Producers: Jeanette Volturno, Yolanda T. Cochran and Jessica Malanaphy   Director: Meko Winbush   Screenplay: Phil Gelatt   Cast: Mia Isaac, Jessica Frances Dukes, Andrew Liner, Garrett Dillahunt, Isabella Ferreira, Earl Walker, Kristian Flores, Allison Ye, Chad Doreck, Erik Betts, Kara Amanda Smith, Philip D’Amore, Robert Dill, Tony Wade, David DeLuise, Wendy Braun, Jovian Allen and Ellodee Carpenter   Distributor: Max

Grade: D

When Project Greenlight, which was set up in 2001 by Matt Damon and Ben Affleck as a means of competitively finding promising scripts and providing the writers (or a separately chosen director) with advice from professionals, as well as a budget, to make them, it seemed an idea that could conceivably foster new talent and result in some good little pictures (as well as a series of revealing behind-the-scenes documentaries about the nuts and bolts of the production process).

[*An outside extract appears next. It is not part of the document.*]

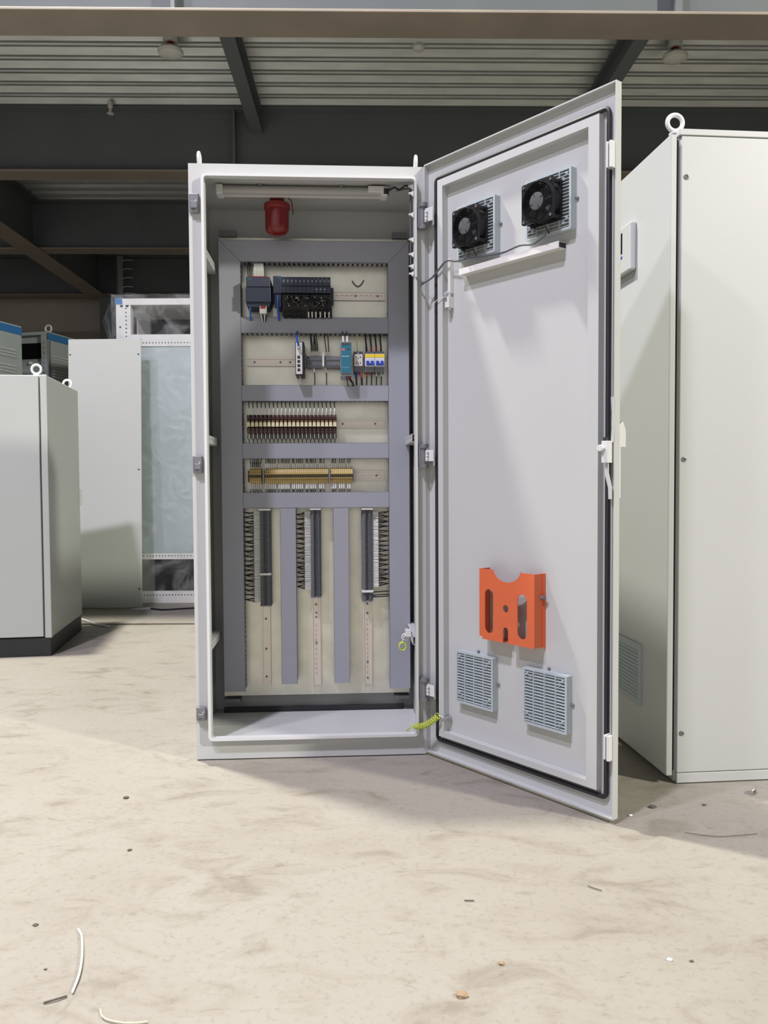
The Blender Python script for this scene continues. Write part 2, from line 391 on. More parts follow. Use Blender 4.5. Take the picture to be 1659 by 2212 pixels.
# wiring ducts: each has a slotted body and a lid
YF, YB = .290, .358
def wiring_duct(x0, x1, z0, z1, axis, mit=None):
    b = MB(); p = .0182; fw_ = .0118
    if axis == 'z':
        b.box(x0 + .002, x1 - .002, .355, YB, z0, z1)
        for s in (x0 + .001, x1 - .003):
            b.box(s, s + .002, .346, .356, z0, z1)
            z = z0 + .004
            while z < z1 - fw_: b.box(s, s + .002, YF + .009, .346, z, z + fw_); z += p
    else:
        b.box(x0, x1, .355, YB, z0 + .002, z1 - .002)
        for s in (z0 + .001, z1 - .003):
            b.box(x0, x1, .346, .356, s, s + .002)
            x = x0 + .004
            while x < x1 - fw_: b.box(x, x + fw_, YF + .009, .346, s, s + .002); x += p
    body = part('wiring_duct', b, 'duct', cab)
    part('duct_filling', MB().box(x0 + .006, x1 - .006, .30, .35, z0 + .006, z1 - .006), 'wire', body, label='dark bundled wires inside the slotted duct')
    l = MB()
    if mit: l.prism(mit, 'y', YF, YF + .003)
    else: l.box(x0, x1, YF, YF + .003, z0, z1)
    if axis == 'z':
        l.box(x0, x0 + .0015, YF, YF + .012, z0, z1 if not mit else min(z1, 1.75)); l.box(x1 - .0015, x1, YF, YF + .012, z0, z1 if not mit else min(z1, 1.75))
    else:
        l.box(x0 + (.08 if mit else 0), x1 - (.08 if mit else 0), YF, YF + .012, z0, z0 + .0015); l.box(x0, x1, YF, YF + .012, z1 - .0015, z1)
    part('duct_lid', l, 'duct', body)
e = .0007
L0, L1, R0, R1, T0, T1, B0 = .057, .1355, .679, .757, 1.754, 1.833, .160
wiring_duct(L0, L1, B0, T1, 'z', [(L0, B0), (L1, B0), (L1, T0 - e), (L0, T1 - e)])
wiring_duct(R0, R1, B0, T1, 'z', [(R0, B0), (R1, B0), (R1, T1 - e), (R0, T0 - e)])
wiring_duct(L0 + e, R1 - e, T0, T1, 'x', [(L0 + e, T1), (L1 + e, T0), (R0 - e, T0), (R1 - e, T1)])
for z0, z1 in ((1.494, 1.553), (1.244, 1.303), (1.031, 1.089), (.847, .906)): wiring_duct(L1 + e, R0 - e, z0, z1, 'x')
for x0, x1 in ((.2715, .3305), (.4695, .5275)): wiring_duct(x0, x1, .185, .847 - e, 'z')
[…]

It didn’t work out as planned—except for the documentaries, which were always intriguing and often horrifying.  The first two seasons brought little dramas—“Stolen Summer” and “The Battle of Shaker Heights”—that received mediocre reviews, a meager theatrical release and modest box office returns.  “Feast,” the slasher flick of the third season, fared better, especially when released on DVD, but hardly represented a major cinematic achievement, being just competent genre stuff that might have come from any studio.  The project then went into hibernation until revived in 2015, when the process resulted in “The Leisure Class,” which was universally panned.

Now it’s been resuscitated by Max, and a ten-episode series on the making of “Gray Matter” is available on the streaming service, along with the movie itself.  The documentary is padded but, as usual, fascinating for movie buffs and anybody interested in watching what amounts to a creative train wreck.  The movie, however, is dreadful, a tale of the treatment of psionics (people endowed with special powers) that comes across like something retrieved from Stephen King’s wastebasket given bargain-basement “Twilight Zone” treatment.  (Just think of “Firestarter” without the flames.)

Aurora (Mia Isaac) is a teen isolated by her mother Ayla (Jessica Frances Dukes), who’s training her in how to control her powers (telekinesis, astral projection, telepathy and the like).  But Aurora is desperate to connect with the outside world her mother insists is dangerous, and has made contact with Isaiah (Andrew Liner), a neighborhood boy who’s infatuated with her.  When he suggests that she sneak out and join him and his friends for a party, she agrees.  A tragedy mars the gathering, and in trying to contact her mother telepathically, she instead reaches Derek (Garrett Dillahunt), a soft-spoken man with similar powers who offers her refuge in a special facility for those like them.  It turns out, of course, that Derek is not the person he claims to be (he’s certainly no Charles Xavier), and eventually Aurora and Ayla, with whom it turns out he has an unhappy history, must struggle to free themselves from his control. 

“Gray Matter” is a small-scaled, visually claustrophobic film, with a nondescript production design by Martina Buckley, murky cinematography by Andrew Jeric, rudimentary effects and lethargic pacing by Winbush and editor Byron Wong.  But its fatal flaw is the pedestrian script by Phil Gelatt, a compendium of sci-fi clichés served up with little imagination (it fashions a final face-off between the young heroine and the villain, for instance, that’s clearly inspired by Brian De Palma’s “The Fury” but has neither the wit nor the technical resources to pull it off, and it simply skirts over the potentially devastating damage of the solution that Aurora engineers at the close.)  The dialogue, moreover, is flat.

There’s some modest compensation in the performance of Isaac, who improves on her turn as John Cho’s daughter in last year’s road-trip tearjerker “Don’t Make Me Go” and manages to make one care for Aurora despite the poor writing and strained situations she must contend with.  (They’re so bad that even the depiction of the sitcom Aurora is enthralled by resembles no network program that has ever existed.)  Dukes, by contrast, is far too shrill and Dillahunt dully one-note. 

Despite its less than stellar track record, one hopes that Project Greenlight will go on with its dream of nurturing undiscovered talent.  Perhaps one day lightning will strike and a masterpiece will emerge.  And even if not, the documentaries provide inside proof of how hard it is to make a movie, even a bad one.